HOUSTON—Perhaps no other single ingredient in rubber manufacturing is scrutinized under the sustainability microscope as much as carbon black.
The additive that provides unique strength and protection properties for millions of tire and non-tire rubber and specialty products has recast the vernacular for sustainability and its accompanying iterations, bringing circularity, recyclability, recoverability and renewability into the fold.
For Houston-based Orion S.A., a global supplier of rubber and specialty CBs, sustainability also means ensuring that environmental efforts benefit the regions where its 15 international carbon black production plants exist.
"The ability to adapt and be resilient to climate change will become increasingly important for carbon black producers," Corning Painter, CEO of Orion S.A., told Rubber News from his office in Houston. "Orion serves as a compelling case study."
To wit, the CB manufacturer that traces its roots back 160 years to Germany recently engineered a new water treatment system in Nelson Mandela Bay Municipality in South Africa, rescuing effluent water from a nearby sewage treatment plant, filtering it once more on-site and using the gray water for CB production.

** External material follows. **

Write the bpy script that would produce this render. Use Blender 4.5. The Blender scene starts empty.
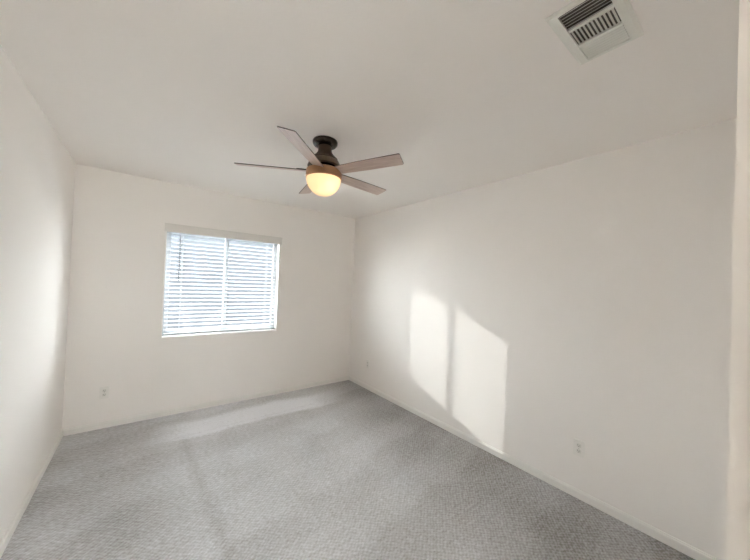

Only two years ago, the South African municipality faced severe drought, pushing the region of 1.3 million people toward "day zero," when the potable freshwater taps could have turned off (but fortunately did not).
The 70-person Orion South Africa—the only CB producer in sub-Saharan Africa (Birla Carbon has a facility in Egypt)—also completed the move of its petroleum feedstock storage tanks from one end of Nelson Mandela Bay to the other, essentially keeping Orion in the region and allowing city planners to redevelop the area Orion vacated.